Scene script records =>
____________________

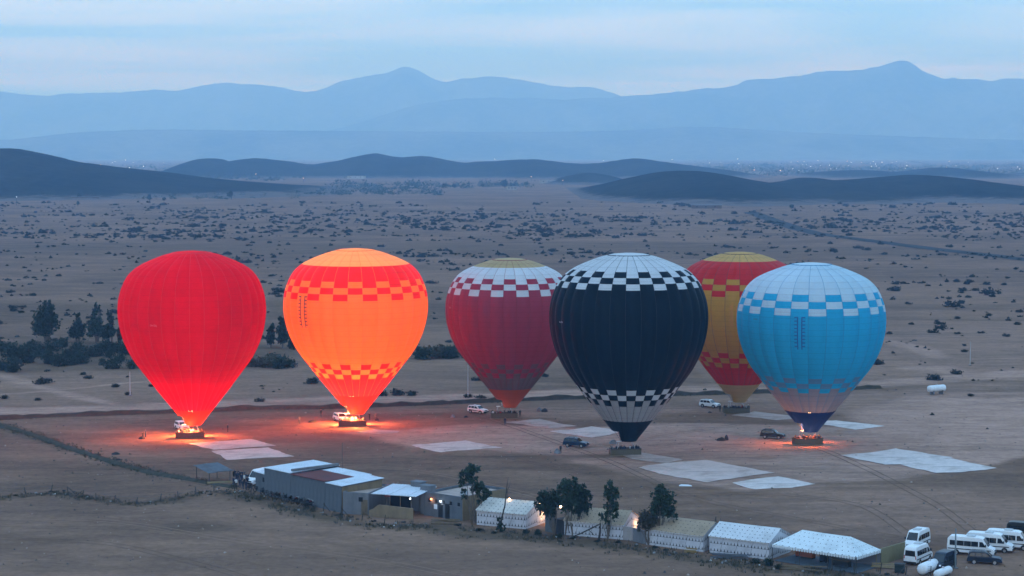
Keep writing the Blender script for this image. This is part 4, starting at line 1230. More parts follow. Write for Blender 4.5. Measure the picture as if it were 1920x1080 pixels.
bulb('orange bulb on the wall of the low grey house', f5.w(f5.L*.22, -.2, 2.2), glow('bulb_orange', (1,.28,.08), 14.0), .11, 18, (1,.4,.15))
bulb('white bulb on the wall of the low grey house', f5.w(f5.L*.46, -.2, 2.1), M_BLDW, .10, 20, (.8,.9,1))
pn = MB(); pn.box(0, .5, -.06, -.02, 1.0, 1.6); pn.build('notice_board', plain('notice_white', (.55,.65,.75)), h5, (f5.L*.27, 0, 0))
# red stacked awnings behind the hut
for k, (x, y) in enumerate(((744,930),(748,937))):
    a = G(x, y+14); rt = thing('red_awning', ('upper' if k == 0 else 'lower') + ' red striped awning behind the hangar end', 'awning', a, R(-8))
    m = MB(); m.quad((-2.0,-.8,1.6),(2.0,-.8,1.4),(2.2,.8,1.75),(-1.8,.8,1.95)); m.quad((-2.0,-.8,1.45),(2.0,-.8,1.25),(2.0,-.8,1.4),(-2.0,-.8,1.6))
    m.build('cloth', plain('awning_red', (.32,.05,.05)), rt)
    for u in (-1.8, 1.9):
        q = MB(); q.tube([(u,-.7,0),(u,-.7,1.35)], [.04,.04], 5); q.build('post', M_POLE, rt)
# open shed roof and timber at the far left of the compound
f6 = Frame((392,908), (432,903))
s6 = thing('pole_shed', 'open pole shed with sloping grey sheet roof left of the hangar', 'shed', f6.o, f6.rz)
roof_strip(s6, -.2, f6.L+.4, 0, 3.6, 1.5, 2.1, M_CONC, 3)
for u in (.1, f6.L):
    for v, z in ((.1,1.5),(3.4,2.05)):
        q = MB(); q.tube([(u,v,0),(u,v,z)], [.05,.05], 5); q.build('post', M_POLE, s6)
t6 = thing('timber_beam', 'pale timber beam lying before the pole shed', 'beam', G(388,909)); 
q = MB(); q.box(0, 4.0, -.12, .12, .2, .42); q.build('beam', plain('pale_timber', (.26,.20,.11)), t6, rz=R(10)); q = MB(); q.box(.2,.5,-.2,.2,.0,.2); q.box(3.4,3.7,-.2,.2,0,.2); q.build('block', M_WOOD, t6, rz=R(10))

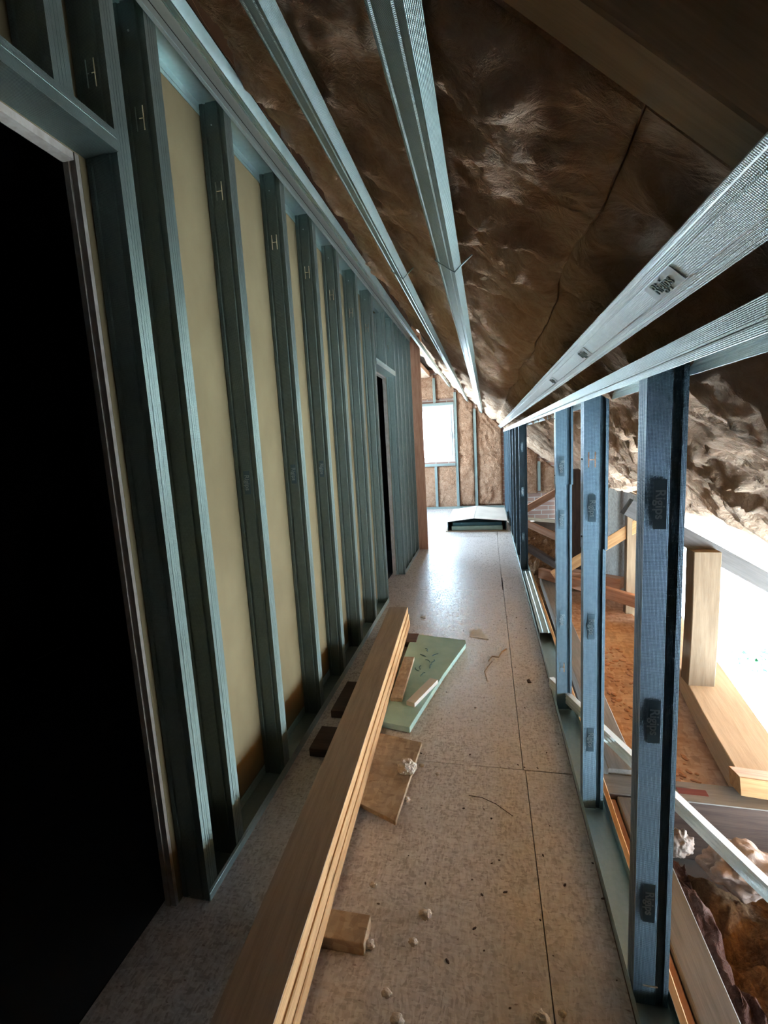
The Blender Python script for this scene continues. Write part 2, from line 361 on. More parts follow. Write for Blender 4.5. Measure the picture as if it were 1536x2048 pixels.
link('sash', boxes_mesh('sash', [(WX0 + .052, WX1 - .052, 9.485, 9.53, WZ0 + .052, WZ0 + .10), (WX0 + .052, WX1 - .052, 9.485, 9.53, WZ1 - .10, WZ1 - .052),
     (WX0 + .052, WX0 + .10, 9.485, 9.53, WZ0 + .1, WZ1 - .1), (WX1 - .10, WX1 - .052, 9.485, 9.53, WZ0 + .1, WZ1 - .1)], 0), 'upvc', wf)
box('glass_pane', (WX0 + .1, WX1 - .1, 9.505, 9.511, WZ0 + .1, WZ1 - .1), 'glass', wf)
h = box('window_handle', (WX1 - .085, WX1 - .068, 9.45, 9.47, 1.36, 1.50), 'upvc', wf, .003); box('handle_base', (WX1 - .09, WX1 - .063, 9.47, 9.484, 1.45, 1.51), 'upvc', h)
# outer closure of the far eaves; unseen near piece added to cut daylight
struct(link('wall_right', boxes_mesh('wall_right', [(1.27, 1.30, 3.95, 9.5, -.3, .78), (1.27, 1.30, -1.6, .88, -.3, .78)]), 'osb_wall'), 'grey board sheathing closing the far eaves')
struct(box('floor_eaves', (.302, 1.36, -1.6, 9.5, -.36, -.30), 'roofdeck'))
struct(box('ground', (1.6, 60, -25, 60, -3.4, -3.3), 'ground'), 'bright pale ground outside the open eaves')

# ------------------------------------------------------------------ left partition: steel studs
def stud_path(w_, fl_, lip=.007):
    # origin at corridor-side front corner, web towards -X (local x negative), flanges towards +Y
    return [(-.0, fl_ - .0), (0, fl_ * .72), (-.0018, fl_ * .69), (0, fl_ * .66), (0, fl_ * .52), (-.0018, fl_ * .49), (0, fl_ * .46), (0, fl_ * .32), (-.0018, fl_ * .29), (0, fl_ * .26),
            (0, 0), (-w_ * .12, 0), (-w_ * .15, .004), (-w_ * .24, .004), (-w_ * .27, 0), (-w_ * .73, 0), (-w_ * .76, .004), (-w_ * .85, .004), (-w_ * .88, 0), (-w_, 0), (-w_, fl_)]
def add_lips(path, lip=.007):
    a = path[0]; z = path[-1]; s = -1
    return [(a[0] - lip, a[1])] + path + [(z[0] + lip, z[1])]
LSTUD = cut(section('stud_left', add_lips(stud_path(.088, .047)), .0012, 2.55), hcut(-.044, 2.265)); LSTUD.materials.append(M['steel'])
SHORT = section('stud_short', add_lips(stud_path(.088, .047)), .0012, .46); SHORT.materials.append(M['steel'])
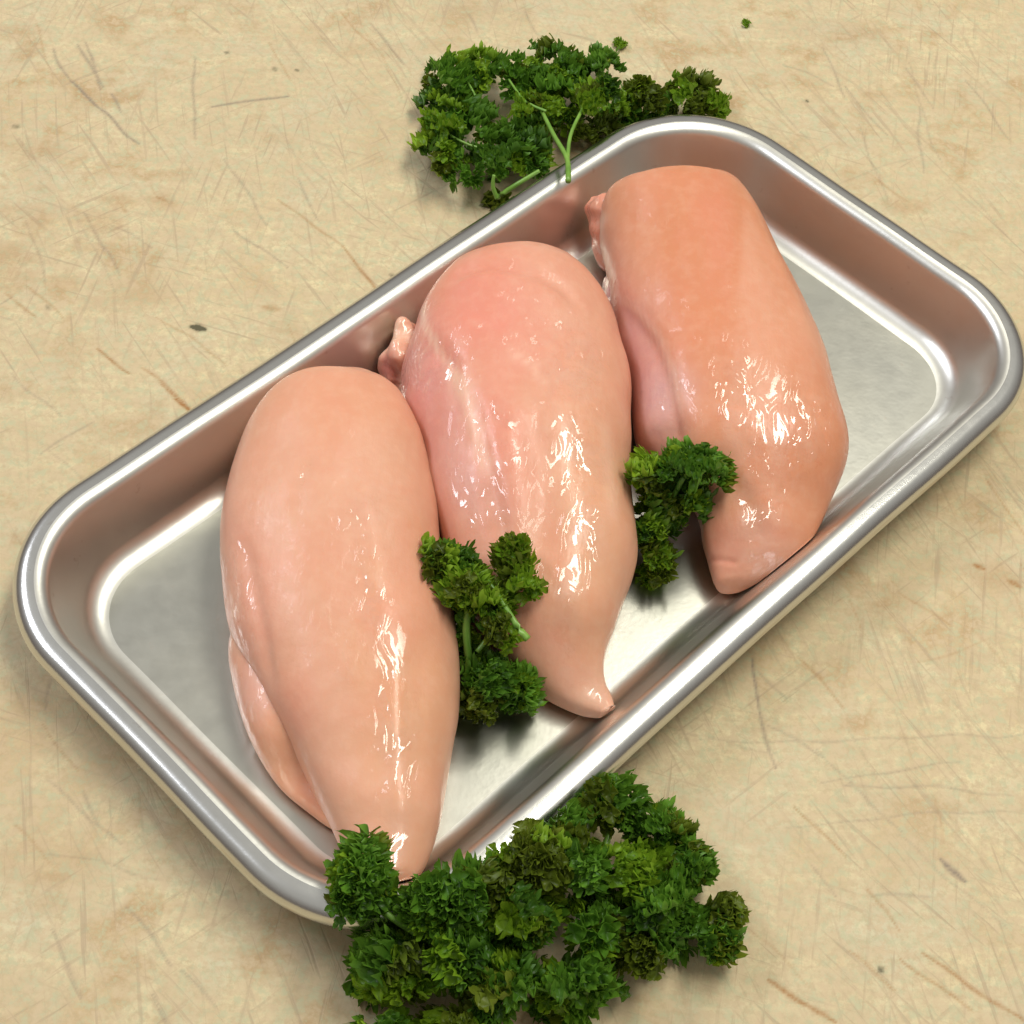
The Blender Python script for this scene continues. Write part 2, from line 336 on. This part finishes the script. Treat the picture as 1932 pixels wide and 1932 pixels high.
def body(name, st, parent, base, creases=(), patches=(), wets=(), seed=1, amp=.5, sc=26, wet0=.35, **kw):
    V, F, ns, nr = loft(st, **kw)
    Nn = normals(V, F)
    P = pj(V); disp = lump(V, seed, amp, sc)+lump(V, seed+50, amp*.13, sc*.35)
    up = np.clip(Nn[:, 2]*1.5+.6, 0, 1)
    # crease: (line, depth mm, width px, step mm) groove plus a step down on the positive side
    for (line, dep, wd, stp, swd) in creases:
        d, al = seg_dist(P, line); fade = np.clip(np.minimum(al, 1-al)*6, 0, 1); fade = np.where(al == 0, 0, fade)
        inside = (al > 0) & (al < 1)
        disp -= up*fade*inside*(dep*np.exp(-(d/wd)**2)+stp*np.where(d > 0, np.exp(-np.clip(d/swd, 0, 9)**2)*(1-np.exp(-(d/wd)**2)), 0))
    V = V+Nn*(disp*np.clip(up+.3, 0, 1))[:, None]
    # lie on the tray: nothing passes through its floor or its sloping wall
    tx, ty = V[:, 0]*math.cos(TH)+V[:, 1]*math.sin(TH), -V[:, 0]*math.sin(TH)+V[:, 1]*math.cos(TH)
    qx, qy = np.abs(tx)-(TL/2-TR), np.abs(ty)-(TW/2-TR)
    ins = TR-(np.hypot(np.maximum(qx, 0), np.maximum(qy, 0))+np.minimum(np.maximum(qx, qy), 0))
    zmin = np.interp(ins, [-1, 2.5, 6.5, 12.5, 15, 20], [24.2, 23.9, 21.5, 6.6, 3.4, FZ+.15])
    V[:, 2] = np.where(V[:, 2] < zmin+1.5, zmin+.3+1.2/(1+np.maximum(zmin+1.5-V[:, 2], 0)), V[:, 2])
    col = np.tile(np.array(base, float), (len(V), 1)); wet = np.full(len(V), wet0)
    P = pj(V); jit = lump(V, seed+9, 9, 18)
    for (cx, cy, rx, ry, ang, c_, a_) in patches:
        a = math.radians(ang); dx, dy = P[:, 0]-cx, P[:, 1]-cy
        u, v = (dx*math.cos(a)+dy*math.sin(a))/rx, (-dx*math.sin(a)+dy*math.cos(a))/ry
        w = a_*np.exp(-np.clip((u*u+v*v)*(1+jit/30), 0, 30)**1.3); col = col*(1-w[:, None])+np.array(c_)*w[:, None]
    for (cx, cy, rx, ry, ang, a_) in wets:
        a = math.radians(ang); dx, dy = P[:, 0]-cx, P[:, 1]-cy
        u, v = (dx*math.cos(a)+dy*math.sin(a))/rx, (-dx*math.sin(a)+dy*math.cos(a))/ry
        wet = np.maximum(wet, a_*np.exp(-(u*u+v*v)**1.5))
    for (line, wd, c_, a_) in kw_lines.get(seed, ()):
        d, al = seg_dist(P, line); w = a_*np.exp(-(d/wd)**2)*np.clip(np.minimum(al, 1-al)*8, 0, 1)*(Nn[:, 2] > -.2)
        col = col*(1-w[:, None])+np.array(c_)*w[:, None]
    return mesh_obj(name, V, F, M_flesh, parent, cols={'tint': np.clip(col, 0, 1), 'wet': np.repeat(wet[:, None], 3, 1)})
kw_lines = {}
PEACH = (.69, .362, .242); ORANGE = (.62, .25, .132); PINK = (.72, .265, .20); LILAC = (.64, .37, .35); RED = (.60, .13, .09); CREAM = (.86, .62, .48)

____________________

DIRECTIVE => Word for word, give again the lines from the first entry to the line with "q = MB(); q.box(0, 4.0, -.12, .12, .2, .42);", inclusive. Exclude the pictures.

RESULT =>
Keep writing the Blender script for this image. This is part 4, starting at line 1230. More parts follow. Write for Blender 4.5. Measure the picture as if it were 1920x1080 pixels.
bulb('orange bulb on the wall of the low grey house', f5.w(f5.L*.22, -.2, 2.2), glow('bulb_orange', (1,.28,.08), 14.0), .11, 18, (1,.4,.15))
bulb('white bulb on the wall of the low grey house', f5.w(f5.L*.46, -.2, 2.1), M_BLDW, .10, 20, (.8,.9,1))
pn = MB(); pn.box(0, .5, -.06, -.02, 1.0, 1.6); pn.build('notice_board', plain('notice_white', (.55,.65,.75)), h5, (f5.L*.27, 0, 0))
# red stacked awnings behind the hut
for k, (x, y) in enumerate(((744,930),(748,937))):
    a = G(x, y+14); rt = thing('red_awning', ('upper' if k == 0 else 'lower') + ' red striped awning behind the hangar end', 'awning', a, R(-8))
    m = MB(); m.quad((-2.0,-.8,1.6),(2.0,-.8,1.4),(2.2,.8,1.75),(-1.8,.8,1.95)); m.quad((-2.0,-.8,1.45),(2.0,-.8,1.25),(2.0,-.8,1.4),(-2.0,-.8,1.6))
    m.build('cloth', plain('awning_red', (.32,.05,.05)), rt)
    for u in (-1.8, 1.9):
        q = MB(); q.tube([(u,-.7,0),(u,-.7,1.35)], [.04,.04], 5); q.build('post', M_POLE, rt)
# open shed roof and timber at the far left of the compound
f6 = Frame((392,908), (432,903))
s6 = thing('pole_shed', 'open pole shed with sloping grey sheet roof left of the hangar', 'shed', f6.o, f6.rz)
roof_strip(s6, -.2, f6.L+.4, 0, 3.6, 1.5, 2.1, M_CONC, 3)
for u in (.1, f6.L):
    for v, z in ((.1,1.5),(3.4,2.05)):
        q = MB(); q.tube([(u,v,0),(u,v,z)], [.05,.05], 5); q.build('post', M_POLE, s6)
t6 = thing('timber_beam', 'pale timber beam lying before the pole shed', 'beam', G(388,909)); 
q = MB(); q.box(0, 4.0, -.12, .12, .2, .42); q.build('beam', plain('pale_timber', (.26,.20,.11)), t6, rz=R(10)); q = MB(); q.box(.2,.5,-.2,.2,.0,.2); q.box(3.4,3.7,-.2,.2,0,.2); q.build('block', M_WOOD, t6, rz=R(10))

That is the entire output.